Il Cremlino risponde con una nuova raffica di missili su tutta l'Ucraina, civili e infrastrutture, dopo l'accusa del Pentagono, che ha definito «un crimine di guerra attaccare le linee elettriche» del Paese. Massicci raid hanno colpito l'intero Paese nuovamente ieri, a due giorni dai 100 missili russi che hanno provocato il mortale e pericoloso incidente in Polonia per essere fermati. Sotto torchio ogni angolo del Paese. E soprattutto alcune infrastrutture nevralgiche, elettriche e del gas, per mettere in ginocchio la popolazione con l'arrivo del freddo e della prima neve. Nel mirino finiscono un impianto logistico a Odessa e un impianto di produzione di gas e una fabbrica di missili a Dnipro, dove sono state anche colpite case e un filobus (23 feriti).
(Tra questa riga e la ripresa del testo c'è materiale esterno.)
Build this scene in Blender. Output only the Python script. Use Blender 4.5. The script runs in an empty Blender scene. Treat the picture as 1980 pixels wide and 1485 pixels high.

Ma l'intero territorio ucraino è flagellato, le sirene sono suonate per oltre tre ore ieri in tutto il Paese e nella regione di Zaporizhzhia i corpi di almeno 7 persone sono stati recuperati fra le macerie dopo che tre edifici a uso civile sono stati centrati a Vilniansk, provocando il solito rimpallo di accuse e responsabilità fra le parti. Colpite le regioni a est (Kharkiv, Dnipro e Poltava), al centro-sud (Kirovograd, Mykolaiv e Odessa), e poi Leopoli a ovest e la capitale Kiev. Ed è il quadro generale per la popolazione a essere sempre più pesante: case al gelo, adesso che è arrivata la prima neve, e il 40% degli ucraini al buio, inclusa la capitale Kiev, dove l'elettricità potrebbe mancare ancora per giorni.
La Russia non smette di martellare dall'alto dopo il ritiro da Kherson che ha confermato le debolezze dell'Armata di Vladimir Putin in Ucraina. Mosca spiega la sua linea, scaricando sul nemico le responsabilità dei propri attacchi: le sofferenze dei civili e i black out sono - secondo il portavoce del Cremlino, Dmitry Peskov - «conseguenza» del rifiuto di Kiev di negoziare. Quanto agli attacchi ai centri nevralgici dell'energia ucraina: «Stiamo parlando di strutture che sono direttamente o indirettamente correlate al potenziale militare dell'Ucraina», spiega Peskov, anticipando che la Russia non intende fermarsi e considerando un danno collaterale le vittime civili e l'assenza di elettricità per oltre 7 milioni di abitazioni. «I nostri obiettivi sono ben noti e possono essere raggiunti o con l'operazione militare speciale o con i negoziati. La Russia è aperta a entrambi», spiega Peskov. È il suo modo per dire che Mosca continuerà a picchiare duro con i missili, finché le trattative non si apriranno. «E una cosa è chiara - commenta categorico il Cremlino - la parte ucraina non vuole alcun negoziato». Come sempre, a giudicare dalle dichiarazioni, la distanza tra le due parti, sembra incolmabile. Mosca spiega che non intende rinunciare ai territori annessi: «Siamo incrollabili nella nostra posizione, che prevede certamente la nostra integrità territoriale con tutti i territori ammessi recentemente», dice il vice ministro degli Esteri russo Serghei Ryabkov.
È in questo contesto, dopo le forti tensioni a causa del missile caduto in Polonia, che il ministro degli Esteri ucraino Dmitro Kuleba ha sentito il collega statunitense Antony Blinken. D'accordo sulla «responsabilità russa» per il missile che ha ucciso due cittadini polacchi e da cui l'Ucraina si è difesa durante un massiccio attacco, Kuleba ha ringraziato gli Stati Uniti per «l'assistenza militare cruciale» ma ha chiesto di più e prima possibile contro la furia russa. «La consegna dei sistemi di difesa anti-aerei all'Ucraina deve velocizzarsi», ha spiegato Kuleba I sistemi missilistici Nasams «hanno già dato prova della loro efficacia e sono convinto che sia giunta l'ora dei Patriot».
Kiev chiede i missili di difesa terra-aria a lunga gittata, prodotti negli Usa e che possono essere usati a una quota di oltre 20mila metri (in verticale) e hanno una portata di oltre 50 chilometri (in orizzontale), una distanza che gli ucraini sperano possa fare la differenza.